While taking in his work and absorbing the meaning behind it, I heard the story of Amjad, a Syrian man Mohamad knew. During the early days of the Arab spring, Amjad became an activist, marching in one of the first protests. He saw friends killed. He hated the Syrian secret police. The anger and fear he felt toward them bubbled to the surface every time he saw a white Peugeot 504, the secret police’s car of choice. For Amjad, the car became a trigger for a terrible memory that clicks into place in his mind each time he sees one. One day he saw a white Peugeot 504 parked down the street from his house. It left that day with his neighbor, a fellow activist, handcuffed in the back seat.
In an effort to earn their son’s release, Amjad’s neighbor’s parents sold nearly all their possessions so they could afford the payment demanded of them. Soon after the payment was made, however, Amjad’s neighbor’s cold dead body was delivered to his parent’s front door without explanation or justification.
Mohamad’s recreation of Amjad’s story took the form of a centuries-old stone wall in a residential district of Damascus. The faded turquoise and ochre patina evokes better times now past.
I can imagine Mohamad in his studio. The air smells of incense and strong Syrian coffee. Tranquil notes of traditional Syrian music play softly in the background. On one of the walls is 15 feet of stacked shelves bearing the weight of all manner of outdated electronics, random bits, and discarded trash. On the opposite wall hangs a series of works in progress.

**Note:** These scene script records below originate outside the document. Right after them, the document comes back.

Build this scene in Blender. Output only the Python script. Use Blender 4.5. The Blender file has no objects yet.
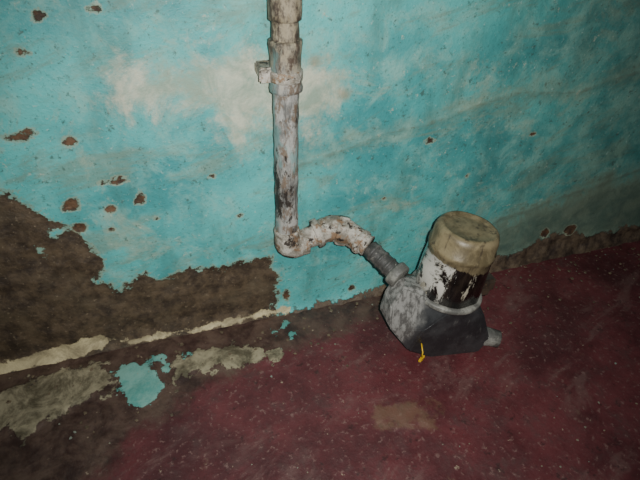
import bpy, bmesh, math, random
import numpy as np
from mathutils import Vector, Matrix, noise as mnoise
random.seed(4)
COL=bpy.context.collection
# ------------------------------------------------------------ helpers
def link(o,parent=None):
    COL.objects.link(o)
    if parent: o.parent=parent
    return o
def empty(name,loc=(0,0,0)):
    e=bpy.data.objects.new(name,None); e.location=loc; e.empty_display_size=.05
    return link(e)
def mesh_obj(name,verts,faces,mat=None,parent=None,smooth=True):
    me=bpy.data.meshes.new(name); me.from_pydata([tuple(v) for v in verts],[],faces); me.update()
    if smooth:
        for p in me.polygons: p.use_smooth=True
    o=bpy.data.objects.new(name,me); link(o,parent)
    if mat: me.materials.append(mat)
    return o
class NT:
    def __init__(s,name,rough=.7):
        s.m=bpy.data.materials.new(name); s.m.use_nodes=True; s.t=s.m.node_tree
        s.b=s.t.nodes['Principled BSDF']; s.b.inputs['Roughness'].default_value=rough
        s.tc=s.t.nodes.new('ShaderNodeTexCoord').outputs['Object']
    def inp(s,sock,v):
        if isinstance(v,bpy.types.NodeSocket): s.t.links.new(v,sock)
        else: sock.default_value=v
    def noise(s,scale,detail=6,rough=.6,dist=0,stretch=None,off=(0,0,0),rot=None):
        mp=s.t.nodes.new('ShaderNodeMapping'); s.t.links.new(s.tc,mp.inputs[0])
        mp.inputs['Location'].default_value=off
        if stretch: mp.inputs['Scale'].default_value=stretch
        src=mp.outputs[0]
        if rot:
            m0=s.t.nodes.new('ShaderNodeMapping'); m0.inputs['Rotation'].default_value=rot
            s.t.links.new(s.tc,m0.inputs[0]); s.t.links.new(m0.outputs[0],mp.inputs[0])
        n=s.t.nodes.new('ShaderNodeTexNoise'); s.t.links.new(src,n.inputs['Vector'])
        n.inputs['Scale'].default_value=scale; n.inputs['Detail'].default_value=detail
        n.inputs['Roughness'].default_value=rough; n.inputs['Distortion'].default_value=dist
        return n.outputs[0]
    def math(s,op,a,b=0.,c=None):
        n=s.t.nodes.new('ShaderNodeMath'); n.operation=op
        s.inp(n.inputs[0],a); s.inp(n.inputs[1],b)
        if c is not None: s.inp(n.inputs[2],c)
        return n.outputs[0]
    def ramp(s,v,lo,hi,a=0.,b=1.):
        n=s.t.nodes.new('ShaderNodeMapRange'); n.interpolation_type='SMOOTHSTEP'
        s.inp(n.inputs[0],v)
        for i,x in enumerate((lo,hi,a,b)): n.inputs[i+1].default_value=x
        return n.outputs[0]
    def mix(s,f,a,b):
        n=s.t.nodes.new('ShaderNodeMix'); n.data_type='RGBA'
        s.inp(n.inputs[0],f)
        for k,v in ((6,a),(7,b)):
            if isinstance(v,tuple): v=rgb(*v)
            s.inp(n.inputs[k],v)
        return n.outputs[2]
    def attr(s,name):
        n=s.t.nodes.new('ShaderNodeAttribute'); n.attribute_name=name; return n.outputs['Fac']
    def xyz(s):
        n=s.t.nodes.new('ShaderNodeSeparateXYZ'); s.t.links.new(s.tc,n.inputs[0]); return n.outputs
    def mask(s,name,amp,scale,w=.002,off=(0,0,0),bias=0.):
        n1=s.noise(scale,8,.65,0,None,off)
        v=s.math('ADD',s.attr(name),s.math('MULTIPLY',s.math('SUBTRACT',n1,.5-bias),amp))
        return s.ramp(v,-w,w)
    def bump(s,h,strength=.5,dist=.002):
        n=s.t.nodes.new('ShaderNodeBump'); n.inputs['Strength'].default_value=strength
        n.inputs['Distance'].default_value=dist; s.inp(n.inputs['Height'],h)
        s.t.links.new(n.outputs[0],s.b.inputs['Normal'])
    def out(s,c,rough=None,metal=None):
        s.inp(s.b.inputs['Base Color'],rgb(*c) if isinstance(c,tuple) else c)
        if rough is not None: s.inp(s.b.inputs['Roughness'],rough)
        if metal is not None: s.inp(s.b.inputs['Metallic'],metal)
        return s.m
def lin(c):
    c/=255.; return c/12.92 if c<.04045 else ((c+.055)/1.055)**2.4
def rgb(r,g,b): return (lin(r),lin(g),lin(b),1.)
# signed distance (positive inside)
def sd_poly(P,poly):
    poly=np.array(poly,float); n=len(poly); d=np.full(len(P),1e9); ins=np.zeros(len(P),bool)
    for i in range(n):
        a=poly[i]; b=poly[(i+1)%n]; e=b-a; w=P-a
        t=np.clip((w@e)/(e@e+1e-12),0,1); d=np.minimum(d,np.hypot(*(w-t[:,None]*e).T))
        c=((a[1]<=P[:,1])&(b[1]>P[:,1]))|((b[1]<=P[:,1])&(a[1]>P[:,1]))
        with np.errstate(divide='ignore',invalid='ignore'):
            xi=a[0]+(P[:,1]-a[1])/(b[1]-a[1]+1e-15)*(b[0]-a[0])
        ins^=c&(P[:,0]<xi)
    return np.where(ins,d,-d)
def sd_line(P,pts,w):
    pts=np.array(pts,float); d=np.full(len(P),1e9)
    for a,b in zip(pts[:-1],pts[1:]):
        e=b-a; q=P-a; t=np.clip((q@e)/(e@e),0,1); d=np.minimum(d,np.hypot(*(q-t[:,None]*e).T))
    return w-d
def mm(*a): return [(x/1000,y/1000) for x,y in zip(a[::2],a[1::2])]

# ------------------------------------------------------------ wall_back
def axis(lo,a,b,hi,fine,coarse=.1):
    return np.concatenate([np.arange(lo,a-1e-6,coarse),np.arange(a,b-1e-6,fine),np.arange(b,hi+1e-6,coarse)])
xs=axis(-2.,-.7,1.8,3.5,.006); zs=np.concatenate([np.arange(0,.95,.006),np.arange(.95,2.45,.1)])
nx,nz=len(xs),len(zs)
X,Z=np.meshgrid(xs,zs); P=np.stack([X.ravel(),Z.ravel()],1)
brown=sd_poly(P,mm(-361,470,-280,443,-250,426,-236,383,-195,350,-168,301,-150,254,-169,200,-136,168,-86,196,-50,178,-15,182,20,196,63,183,131,186,197,188,215,112,211,53,205,-20,-900,-20,-900,520,-500,500))
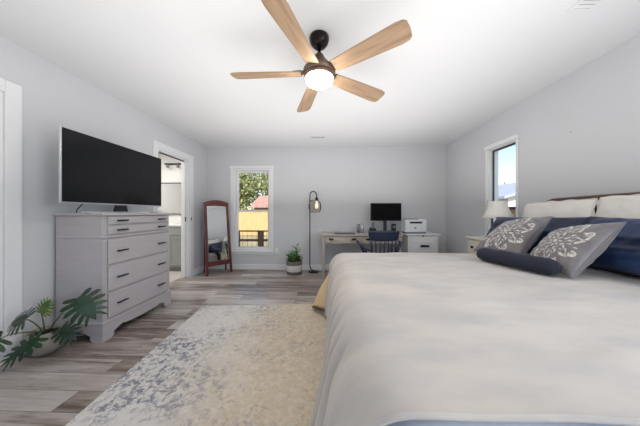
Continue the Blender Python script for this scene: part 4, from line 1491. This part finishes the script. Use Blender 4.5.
sh_ = G().lathe(tlx, tly, [(0.158, 1.068), (0.130, 1.12), (0.105, 1.18), (0.088, 1.235), (0.078, 1.275)], 144, fn=pleat).build('lamp_shade', 'lampshade', tl, smooth=True, solid=0.002)
G().tube([(tlx, tly, 1.06), (tlx, tly, 1.28)], 0.004, 8).build('harp', 'bronze', tl)
G().tube([(tlx - 0.08, tly, 1.268), (tlx + 0.08, tly, 1.268)], 0.0025, 6).build('spider', 'bronze', tl)

# ------------------------------------------------------------------ ceiling fan
fx, fy = -0.065, 1.71
fan = thing('ceiling_fan', 'five blade oak and bronze ceiling fan with a lit white lamp', 'fan', (fx, fy, ZC))
G().lathe(fx, fy, [(0.0, 2.365), (0.025, 2.366), (0.045, 2.375), (0.066, 2.40), (0.074, 2.43), (0.072, 2.449), (0, 2.449)], 32).build('canopy', 'bronze', fan, smooth=True)
G().tube([(fx, fy, 2.30), (fx, fy, 2.37)], 0.013, 14).build('downrod', 'bronze', fan, smooth=True)
G().lathe(fx, fy, [(0.0, 2.165), (0.108, 2.165), (0.122, 2.185), (0.118, 2.205), (0.085, 2.235), (0.045, 2.285), (0.03, 2.315), (0.018, 2.32), (0, 2.32)], 32).build('motor_housing', 'fan_housing', fan, smooth=True)
G().lathe(fx, fy, [(0.0, 2.138), (0.112, 2.138), (0.116, 2.15), (0.112, 2.164), (0, 2.164)], 32).build('light_ring', 'fan_housing', fan, smooth=True)
G().lathe(fx, fy, [(0.0, 2.082), (0.04, 2.084), (0.075, 2.094), (0.098, 2.112), (0.104, 2.137), (0, 2.137)], 32).build('lamp_diffuser', 'fan_light', fan, smooth=True)
pitch = math.radians(15)
for k in range(5):
    ang = math.radians(179 + 72 * k)
    R = Matrix.Translation((fx, fy, 2.178)) @ Matrix.Rotation(ang, 4, 'Z') @ Matrix.Rotation(pitch, 4, 'X')
    # local: x along the blade, y ccw side (goes down)
    R = Matrix.Translation((fx, fy, 2.178)) @ Matrix.Rotation(ang, 4, 'Z') @ Matrix.Rotation(-pitch, 4, 'X')
    out = [(0.135, -0.050), (0.30, -0.060), (0.60, -0.072), (0.645, -0.066), (0.662, -0.05), (0.668, 0.0), (0.662, 0.05), (0.645, 0.066), (0.60, 0.072), (0.30, 0.060), (0.135, 0.050)]
    g = G().prism(out, 'z', -0.004, 0.004)
    b = g.build('blade', 'fan_wood', None, bevel=0.002, origin=(0, 0, 0))
    b.parent = fan
    b.matrix_local = Matrix.Translation((0, 0, -ZC + 0)) @ Matrix.Translation((-fx, -fy, 0)) @ R
    g = G().prism([(0.085, -0.022), (0.14, -0.045), (0.20, -0.035), (0.20, 0.035), (0.14, 0.045), (0.085, 0.022)], 'z', 0.005, 0.013)
    c = g.build('blade_bracket', 'fan_housing', None, bevel=0.002, origin=(0, 0, 0))
    c.parent = b

# ------------------------------------------------------------------ ceiling vents, outlets, small wall marks
def vent(name, label, x0, x1, y0, y1, slats_x=True, n=8, back='plastic_black', sw=0.28):
    v = thing(name, label, 'vent', ((x0 + x1) / 2, (y0 + y1) / 2, ZC), 'ceiling air vents')
    g = G()
    t = 0.018
    g.box(x0, x1, y0, y0 + t, ZC - 0.008, ZC - 0.001).box(x0, x1, y1 - t, y1, ZC - 0.008, ZC - 0.001)
    g.box(x0, x0 + t, y0 + t, y1 - t, ZC - 0.008, ZC - 0.001).box(x1 - t, x1, y0 + t, y1 - t, ZC - 0.008, ZC - 0.001)
    g.build('frame', 'ceiling', v)
    G().box(x0 + t, x1 - t, y0 + t, y1 - t, ZC - 0.003, ZC - 0.001).build('backing', back, v)
    g = G()
    for k in range(n):
        if slats_x:
            c = x0 + t + (x1 - x0 - 2 * t) * (k + 0.5) / n
            w = (x1 - x0 - 2 * t) / n * sw
            g.box(c - w, c + w, y0 + t, y1 - t, ZC - 0.007, ZC - 0.004)
        else:
            c = y0 + t + (y1 - y0 - 2 * t) * (k + 0.5) / n
            w = (y1 - y0 - 2 * t) / n * sw
            g.box(x0 + t, x1 - t, c - w, c + w, ZC - 0.007, ZC - 0.004)
    g.build('louvres', 'ceiling', v)
vent('ceiling_vent', 'small white air vent in the ceiling near the back wall', -0.32, -0.04, 3.90, 4.02)
vent('ceiling_vent', 'white air vent in the ceiling at the upper right edge', 1.56, 1.70, 1.22, 1.54, False, 10, 'grey_plastic', 0.40)

def outlet(x, z, label, w=0.036, h=0.058):
    o = thing('wall_outlet', label, 'outlet', (x, YB, z))
    G().box(x - w, x + w, YB - 0.006, YB - 0.0005, z - h, z + h).build('plate', 'trim', o, bevel=0.002)
    g = G()
    for q in (-0.022, 0.022):
        g.box(x - 0.014, x + 0.014, YB - 0.008, YB - 0.0062, z + q - 0.012, z + q + 0.012)
    g.build('socket', 'cabinet_white', o)
outlet(-1.02, 0.38, 'white wall outlet just right of the back window')
nl = G().tube([(XR - 0.001, 2.24, 1.895), (XR - 0.008, 2.24, 1.897)], 0.003, 8).build('wall_nail', 'bronze')
tag(nl, 'small nail in the bare right wall above the headboard', 'nail')
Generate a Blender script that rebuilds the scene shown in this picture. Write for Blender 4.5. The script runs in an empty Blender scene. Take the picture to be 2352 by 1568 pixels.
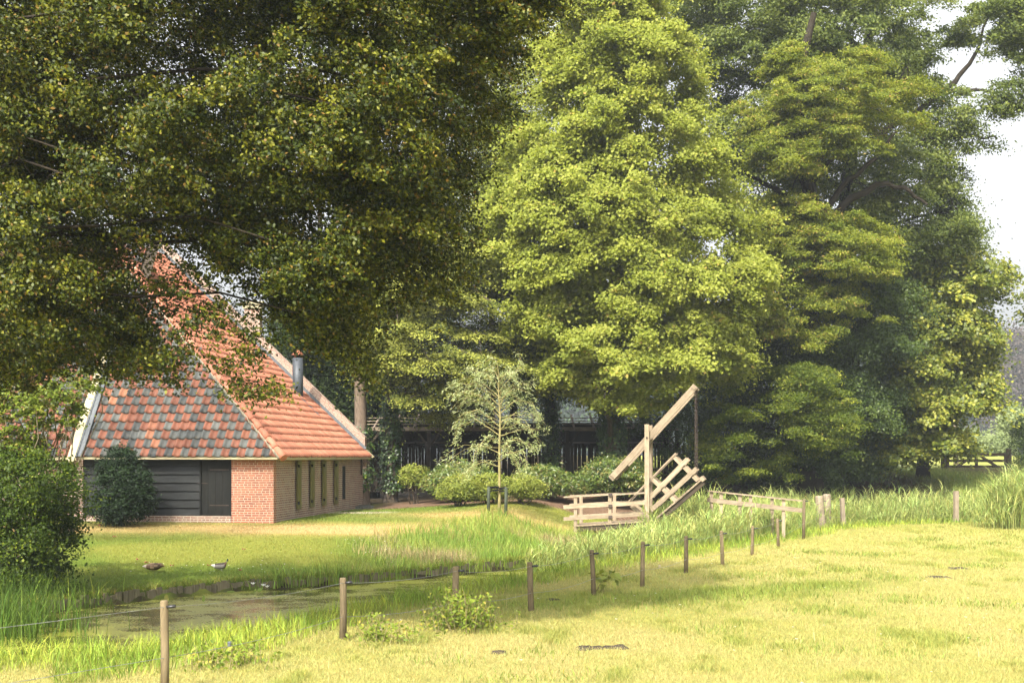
import bpy, math, random
import numpy as np
from mathutils import Vector, Matrix
random.seed(7); RNG = np.random.default_rng(11)
SC = bpy.context.scene
COL = SC.collection
# ------------------------------------------------------------------ camera, world, sun, exposure
F, CX, HY, CZ = 3267.0, 1176.0, 1048.0, 2.6      # focal length / horizon in photo units, eye height
cam_d = bpy.data.cameras.new("camera"); cam = bpy.data.objects.new("camera", cam_d); COL.objects.link(cam)
cam.location = (0, 0, CZ); cam.rotation_euler = (math.radians(90), 0, 0)
cam_d.sensor_width = 36; cam_d.lens = 50.0; cam_d.shift_y = 264 / 2352
cam_d.clip_end = 3000; cam_d.clip_start = 0.1
SC.camera = cam
SUN_EL, SUN_AZ = math.radians(45), math.radians(-20)      # azimuth: left of straight behind the camera
sd = Vector((math.sin(SUN_AZ) * math.cos(SUN_EL), -math.cos(SUN_AZ) * math.cos(SUN_EL), math.sin(SUN_EL)))
w = bpy.data.worlds.new("World"); SC.world = w; w.use_nodes = True
nt = w.node_tree; bg = nt.nodes['Background']
sky = nt.nodes.new('ShaderNodeTexSky'); sky.sky_type = 'NISHITA'; sky.sun_disc = False
sky.sun_elevation = SUN_EL; sky.sun_rotation = math.pi - SUN_AZ
sky.air_density = 1.0; sky.dust_density = 7.0; sky.ozone_density = 0.3
hsv = nt.nodes.new('ShaderNodeHueSaturation'); hsv.inputs['Saturation'].default_value = .15; hsv.inputs['Value'].default_value = 1.55
nt.links.new(sky.outputs[0], hsv.inputs['Color']); nt.links.new(hsv.outputs[0], bg.inputs[0]); bg.inputs[1].default_value = 0.14
sl = bpy.data.lights.new("sun", 'SUN'); sl.energy = 4.8; sl.angle = math.radians(0.6); sl.color = (1.0, 0.93, 0.80)
so = bpy.data.objects.new("sun", sl); COL.objects.link(so)
so.rotation_euler = (-sd).to_track_quat('-Z', 'Y').to_euler()
so.location = (20, -30, 60)
SC.view_settings.view_transform = 'Standard'; SC.view_settings.look = 'None'
SC.view_settings.exposure = 0.88; SC.view_settings.gamma = 1.0
SC.render.engine = 'CYCLES'
cy = SC.cycles
cy.max_bounces = 6; cy.diffuse_bounces = 3; cy.glossy_bounces = 2; cy.transmission_bounces = 3
cy.transparent_max_bounces = 4; cy.volume_bounces = 0; cy.use_adaptive_sampling = True
cy.caustics_reflective = False; cy.caustics_refractive = False

# ------------------------------------------------------------------ helpers
def at(x, y, D):
    return np.array([(x - CX) / F * D, D, CZ - (y - HY) / F * D])
def tag(o, label=None, cat=None, group=None, kind=None):
    if label: o['label'] = label
    if cat: o['category'] = cat
    if group: o['group'] = group
    if kind: o['kind'] = kind
    return o
def thing(name, label, cat, loc, group=None):
    o = bpy.data.objects.new(name, None); COL.objects.link(o); o.location = [float(c) for c in loc]
    o.empty_display_size = 0.3
    return tag(o, label, cat, group)
def link(name, me, mat, parent=None):
    o = bpy.data.objects.new(name, me); COL.objects.link(o)
    if mat is not None: me.materials.append(mat)
    if parent is not None:
        o.parent = parent
        o.matrix_parent_inverse = Matrix.Translation([-c for c in root_loc(parent)])
    return o
def root_loc(p):
    return p.location if p.parent is None else Vector((0, 0, 0))   # parts are built in world coordinates
def npmesh(name, V, Fc, mat, parent=None, tint=None, col=None, smooth=False):
    """V (n,3), Fc (m,k) -> one mesh object"""
    V = np.ascontiguousarray(V, dtype=np.float32); Fc = np.ascontiguousarray(Fc, dtype=np.int32)
    me = bpy.data.meshes.new(name); m, k = Fc.shape
    me.vertices.add(len(V)); me.vertices.foreach_set('co', V.ravel())
    me.loops.add(m * k); me.loops.foreach_set('vertex_index', Fc.ravel())
    me.polygons.add(m); me.polygons.foreach_set('loop_start', np.arange(0, m * k, k, dtype=np.int32))
    me.update(calc_edges=True)
    if tint is not None:
        a = me.attributes.new('tint', 'FLOAT', 'FACE'); a.data.foreach_set('value', np.asarray(tint, dtype=np.float32))
    if col is not None:
        c4 = np.ones((m, 4), dtype=np.float32); c4[:, :3] = col
        a = me.attributes.new('col', 'FLOAT_COLOR', 'FACE'); a.data.foreach_set('color', c4.ravel())
    if smooth: me.polygons.foreach_set('use_smooth', np.ones(m, dtype=bool))
    return link(name, me, mat, parent)
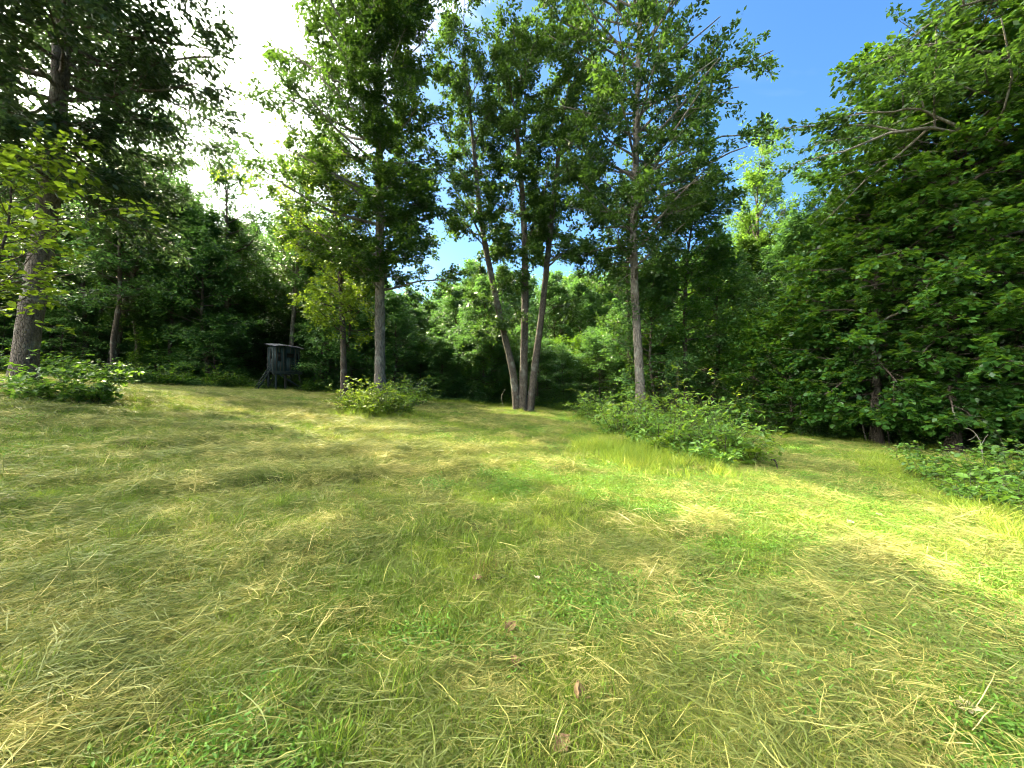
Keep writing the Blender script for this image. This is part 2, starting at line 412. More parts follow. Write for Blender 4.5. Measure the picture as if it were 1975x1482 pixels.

What would appear to be mismatched brass and copper ornaments for Mohamad become ancient-looking doorknobs. A malfunctioning Christmas bulb becomes a solitary street light hanging above the sidewalk. A child’s toy car becomes a symbol of oppression and brutality after Mohamad affixes miniature government license plates.
Mohamad told me that he is frequently criticized for his art and the optimistic conversations his work is generating. He said that after living in the Midwest and in Texas and on the East Coast, he has seen the commonalities that exist between cultures and people from different backgrounds. He’s also seen the fearmongering that has been used to turn different people away from each other. I asked Mohamad if he ever fears for his safety being a Syrian Muslim in America with some of the anti-immigration rhetoric spreading in pockets of the country. He answered no, but admitted to being concerned about the indifference he sees toward refugees. “The person you’re afraid of,” Mohamad tells me, “isn’t that scary. They are people, like you and like your immigrant forefathers.”
Perhaps Tolstoy was right when he said that the purpose of art was to build a bridge of empathy between the artist and his viewers. Mohamad has built that bridge. It’s our job now to cross it.